• _Problem to work on_: Using the material that follows, identify and copy each line with the string "scene".

* START *

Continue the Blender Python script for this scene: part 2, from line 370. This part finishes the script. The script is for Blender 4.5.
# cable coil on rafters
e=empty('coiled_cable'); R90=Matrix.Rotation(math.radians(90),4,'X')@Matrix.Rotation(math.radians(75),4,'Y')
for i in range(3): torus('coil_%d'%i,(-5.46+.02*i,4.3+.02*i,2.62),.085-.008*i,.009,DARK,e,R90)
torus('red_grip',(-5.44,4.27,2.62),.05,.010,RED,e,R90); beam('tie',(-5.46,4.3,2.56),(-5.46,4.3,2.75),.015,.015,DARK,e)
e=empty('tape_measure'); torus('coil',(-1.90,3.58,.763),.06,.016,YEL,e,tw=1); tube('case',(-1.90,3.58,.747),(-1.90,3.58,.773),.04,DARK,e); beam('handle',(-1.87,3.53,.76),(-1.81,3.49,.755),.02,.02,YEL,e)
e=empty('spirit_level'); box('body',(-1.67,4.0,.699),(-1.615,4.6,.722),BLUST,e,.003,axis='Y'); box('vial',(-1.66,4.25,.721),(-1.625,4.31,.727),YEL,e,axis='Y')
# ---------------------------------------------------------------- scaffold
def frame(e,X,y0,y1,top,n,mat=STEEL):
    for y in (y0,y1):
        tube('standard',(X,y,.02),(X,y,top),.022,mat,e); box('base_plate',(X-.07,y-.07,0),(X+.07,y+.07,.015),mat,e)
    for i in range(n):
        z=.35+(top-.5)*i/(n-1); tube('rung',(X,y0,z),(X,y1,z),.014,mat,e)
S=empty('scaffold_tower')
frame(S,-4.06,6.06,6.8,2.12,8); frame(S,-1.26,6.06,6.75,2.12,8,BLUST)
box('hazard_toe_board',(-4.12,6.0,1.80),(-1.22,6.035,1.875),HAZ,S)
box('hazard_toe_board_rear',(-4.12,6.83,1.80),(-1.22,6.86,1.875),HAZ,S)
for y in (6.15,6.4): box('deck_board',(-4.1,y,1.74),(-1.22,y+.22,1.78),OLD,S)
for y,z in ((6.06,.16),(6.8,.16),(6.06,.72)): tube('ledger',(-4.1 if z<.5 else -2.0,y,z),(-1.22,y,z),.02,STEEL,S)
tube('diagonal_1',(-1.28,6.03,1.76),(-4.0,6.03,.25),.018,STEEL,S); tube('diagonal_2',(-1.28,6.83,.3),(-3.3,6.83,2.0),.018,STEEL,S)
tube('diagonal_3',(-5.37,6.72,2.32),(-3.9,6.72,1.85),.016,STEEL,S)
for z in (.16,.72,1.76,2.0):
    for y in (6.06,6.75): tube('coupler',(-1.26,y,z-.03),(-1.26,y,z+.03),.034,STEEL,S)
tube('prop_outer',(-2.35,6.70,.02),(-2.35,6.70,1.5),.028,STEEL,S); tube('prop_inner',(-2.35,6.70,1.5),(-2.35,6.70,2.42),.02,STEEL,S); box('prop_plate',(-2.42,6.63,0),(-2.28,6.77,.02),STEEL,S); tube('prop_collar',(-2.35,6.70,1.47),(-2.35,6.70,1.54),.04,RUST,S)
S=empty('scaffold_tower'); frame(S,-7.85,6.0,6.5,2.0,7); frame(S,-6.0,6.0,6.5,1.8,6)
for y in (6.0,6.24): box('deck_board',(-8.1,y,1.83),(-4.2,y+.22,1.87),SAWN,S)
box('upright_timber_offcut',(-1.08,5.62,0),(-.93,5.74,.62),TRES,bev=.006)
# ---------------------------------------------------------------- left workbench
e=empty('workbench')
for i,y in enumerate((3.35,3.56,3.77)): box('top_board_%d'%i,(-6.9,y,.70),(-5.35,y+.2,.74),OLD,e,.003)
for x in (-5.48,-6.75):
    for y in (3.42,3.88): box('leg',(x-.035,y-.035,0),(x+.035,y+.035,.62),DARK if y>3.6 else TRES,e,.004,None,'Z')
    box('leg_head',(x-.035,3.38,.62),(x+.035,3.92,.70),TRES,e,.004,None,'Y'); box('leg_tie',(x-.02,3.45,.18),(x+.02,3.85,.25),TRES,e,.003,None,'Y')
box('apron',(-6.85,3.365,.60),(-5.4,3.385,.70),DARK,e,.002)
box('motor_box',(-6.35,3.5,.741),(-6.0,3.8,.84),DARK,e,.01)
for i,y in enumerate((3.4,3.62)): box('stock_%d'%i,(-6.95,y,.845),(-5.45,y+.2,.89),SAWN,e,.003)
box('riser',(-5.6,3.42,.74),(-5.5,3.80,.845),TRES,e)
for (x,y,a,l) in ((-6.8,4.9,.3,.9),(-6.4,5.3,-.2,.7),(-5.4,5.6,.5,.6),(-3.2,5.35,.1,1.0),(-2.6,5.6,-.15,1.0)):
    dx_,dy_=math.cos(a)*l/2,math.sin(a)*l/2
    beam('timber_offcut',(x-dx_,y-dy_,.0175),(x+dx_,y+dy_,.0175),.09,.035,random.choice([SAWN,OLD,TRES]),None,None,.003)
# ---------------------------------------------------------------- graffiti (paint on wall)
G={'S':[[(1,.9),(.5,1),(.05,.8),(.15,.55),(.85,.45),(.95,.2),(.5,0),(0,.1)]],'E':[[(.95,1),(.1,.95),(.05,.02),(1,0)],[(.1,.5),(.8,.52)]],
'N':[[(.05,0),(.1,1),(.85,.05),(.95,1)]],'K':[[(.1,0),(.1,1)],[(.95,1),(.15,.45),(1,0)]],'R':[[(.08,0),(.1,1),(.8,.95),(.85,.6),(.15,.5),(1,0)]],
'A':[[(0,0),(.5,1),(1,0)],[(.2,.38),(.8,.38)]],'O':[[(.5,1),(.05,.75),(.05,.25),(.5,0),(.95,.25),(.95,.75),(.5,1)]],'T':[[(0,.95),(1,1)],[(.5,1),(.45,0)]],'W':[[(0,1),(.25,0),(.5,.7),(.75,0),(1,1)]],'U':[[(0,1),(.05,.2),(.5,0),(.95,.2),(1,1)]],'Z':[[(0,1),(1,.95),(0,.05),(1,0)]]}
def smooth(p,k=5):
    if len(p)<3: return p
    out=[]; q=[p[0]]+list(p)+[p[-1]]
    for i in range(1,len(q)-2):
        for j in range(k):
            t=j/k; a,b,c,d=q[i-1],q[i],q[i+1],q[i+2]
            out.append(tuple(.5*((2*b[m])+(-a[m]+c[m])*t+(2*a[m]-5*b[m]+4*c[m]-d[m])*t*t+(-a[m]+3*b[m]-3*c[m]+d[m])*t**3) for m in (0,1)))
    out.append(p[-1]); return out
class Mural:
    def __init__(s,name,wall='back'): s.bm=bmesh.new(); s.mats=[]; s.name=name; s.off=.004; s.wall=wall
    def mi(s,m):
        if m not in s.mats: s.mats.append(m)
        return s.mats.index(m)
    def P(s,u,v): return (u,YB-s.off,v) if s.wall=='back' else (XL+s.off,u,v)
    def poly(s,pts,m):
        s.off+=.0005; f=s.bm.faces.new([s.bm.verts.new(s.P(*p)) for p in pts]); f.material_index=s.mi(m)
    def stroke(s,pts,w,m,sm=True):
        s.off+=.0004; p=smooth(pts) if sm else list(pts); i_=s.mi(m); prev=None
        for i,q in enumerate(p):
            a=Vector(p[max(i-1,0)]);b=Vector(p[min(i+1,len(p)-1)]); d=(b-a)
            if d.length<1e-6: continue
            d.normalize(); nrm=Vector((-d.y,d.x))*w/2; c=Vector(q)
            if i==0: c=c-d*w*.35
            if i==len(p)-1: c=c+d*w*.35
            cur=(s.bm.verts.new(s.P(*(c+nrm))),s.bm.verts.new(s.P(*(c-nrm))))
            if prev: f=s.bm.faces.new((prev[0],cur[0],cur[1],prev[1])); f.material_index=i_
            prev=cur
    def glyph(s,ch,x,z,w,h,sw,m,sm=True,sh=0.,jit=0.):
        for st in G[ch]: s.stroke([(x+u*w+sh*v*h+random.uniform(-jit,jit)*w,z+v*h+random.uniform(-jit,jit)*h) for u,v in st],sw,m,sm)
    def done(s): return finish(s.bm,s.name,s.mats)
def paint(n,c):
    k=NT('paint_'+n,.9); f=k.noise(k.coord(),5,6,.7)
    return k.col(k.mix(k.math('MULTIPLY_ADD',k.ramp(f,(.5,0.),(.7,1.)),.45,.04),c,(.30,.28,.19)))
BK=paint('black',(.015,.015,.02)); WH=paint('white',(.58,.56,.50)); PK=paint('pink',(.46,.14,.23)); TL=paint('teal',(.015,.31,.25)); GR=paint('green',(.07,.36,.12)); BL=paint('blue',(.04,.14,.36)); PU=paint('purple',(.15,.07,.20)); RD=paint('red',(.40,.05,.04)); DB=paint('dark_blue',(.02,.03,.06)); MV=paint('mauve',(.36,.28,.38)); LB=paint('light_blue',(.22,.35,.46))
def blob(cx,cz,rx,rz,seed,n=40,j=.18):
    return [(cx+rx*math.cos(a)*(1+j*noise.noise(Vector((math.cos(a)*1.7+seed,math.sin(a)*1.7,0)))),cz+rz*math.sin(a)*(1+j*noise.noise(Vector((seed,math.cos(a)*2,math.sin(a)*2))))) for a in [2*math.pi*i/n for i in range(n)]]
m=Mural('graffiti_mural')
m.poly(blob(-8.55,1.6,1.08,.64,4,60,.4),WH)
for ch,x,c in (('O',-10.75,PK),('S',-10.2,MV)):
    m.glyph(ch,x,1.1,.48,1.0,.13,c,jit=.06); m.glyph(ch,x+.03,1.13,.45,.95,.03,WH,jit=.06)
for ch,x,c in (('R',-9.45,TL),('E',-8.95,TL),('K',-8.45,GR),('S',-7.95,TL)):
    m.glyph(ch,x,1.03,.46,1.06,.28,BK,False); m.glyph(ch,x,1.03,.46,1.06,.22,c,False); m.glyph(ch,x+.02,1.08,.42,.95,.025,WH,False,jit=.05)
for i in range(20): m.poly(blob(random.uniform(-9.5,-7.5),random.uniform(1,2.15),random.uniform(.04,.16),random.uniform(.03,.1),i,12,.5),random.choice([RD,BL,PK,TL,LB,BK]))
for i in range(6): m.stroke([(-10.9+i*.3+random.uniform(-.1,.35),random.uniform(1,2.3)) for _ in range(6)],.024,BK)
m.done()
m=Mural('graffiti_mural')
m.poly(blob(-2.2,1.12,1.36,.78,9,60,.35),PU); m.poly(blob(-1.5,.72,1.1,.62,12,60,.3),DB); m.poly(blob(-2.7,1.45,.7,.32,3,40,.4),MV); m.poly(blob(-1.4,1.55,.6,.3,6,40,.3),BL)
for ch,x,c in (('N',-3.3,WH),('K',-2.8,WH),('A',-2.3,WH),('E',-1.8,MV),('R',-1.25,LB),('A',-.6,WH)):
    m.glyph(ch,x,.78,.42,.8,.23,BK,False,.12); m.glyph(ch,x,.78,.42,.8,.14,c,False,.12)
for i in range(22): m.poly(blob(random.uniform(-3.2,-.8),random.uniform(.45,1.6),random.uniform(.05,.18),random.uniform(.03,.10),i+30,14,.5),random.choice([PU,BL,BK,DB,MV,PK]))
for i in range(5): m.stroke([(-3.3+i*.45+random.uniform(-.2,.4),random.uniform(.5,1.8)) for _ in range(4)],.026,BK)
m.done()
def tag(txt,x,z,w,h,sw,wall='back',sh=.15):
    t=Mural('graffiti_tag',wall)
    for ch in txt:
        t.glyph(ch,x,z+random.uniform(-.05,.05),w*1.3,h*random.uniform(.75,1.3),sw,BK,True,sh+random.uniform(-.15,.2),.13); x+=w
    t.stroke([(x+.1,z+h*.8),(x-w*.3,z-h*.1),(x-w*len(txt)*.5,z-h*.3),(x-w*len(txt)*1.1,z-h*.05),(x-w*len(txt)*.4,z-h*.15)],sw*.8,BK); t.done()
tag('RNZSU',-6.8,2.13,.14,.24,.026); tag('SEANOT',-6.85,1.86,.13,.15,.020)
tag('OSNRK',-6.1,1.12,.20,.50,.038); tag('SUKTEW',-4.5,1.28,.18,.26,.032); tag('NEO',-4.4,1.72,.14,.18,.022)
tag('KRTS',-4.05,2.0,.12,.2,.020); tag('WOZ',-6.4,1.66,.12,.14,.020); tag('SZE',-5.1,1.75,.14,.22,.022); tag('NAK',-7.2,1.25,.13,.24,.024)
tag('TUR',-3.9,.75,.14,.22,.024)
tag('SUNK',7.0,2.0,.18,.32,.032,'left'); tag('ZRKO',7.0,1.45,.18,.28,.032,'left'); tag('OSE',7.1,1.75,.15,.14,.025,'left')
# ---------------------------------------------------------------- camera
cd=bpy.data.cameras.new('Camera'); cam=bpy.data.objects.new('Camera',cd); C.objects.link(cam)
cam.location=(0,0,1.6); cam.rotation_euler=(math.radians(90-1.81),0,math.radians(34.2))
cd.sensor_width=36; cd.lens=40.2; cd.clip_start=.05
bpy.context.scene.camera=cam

* END *

• _Response to this exercise_:
Continue the Blender Python script for this scene: part 2, from line 370. This part finishes the script. The script is for Blender 4.5.
bpy.context.scene.camera=cam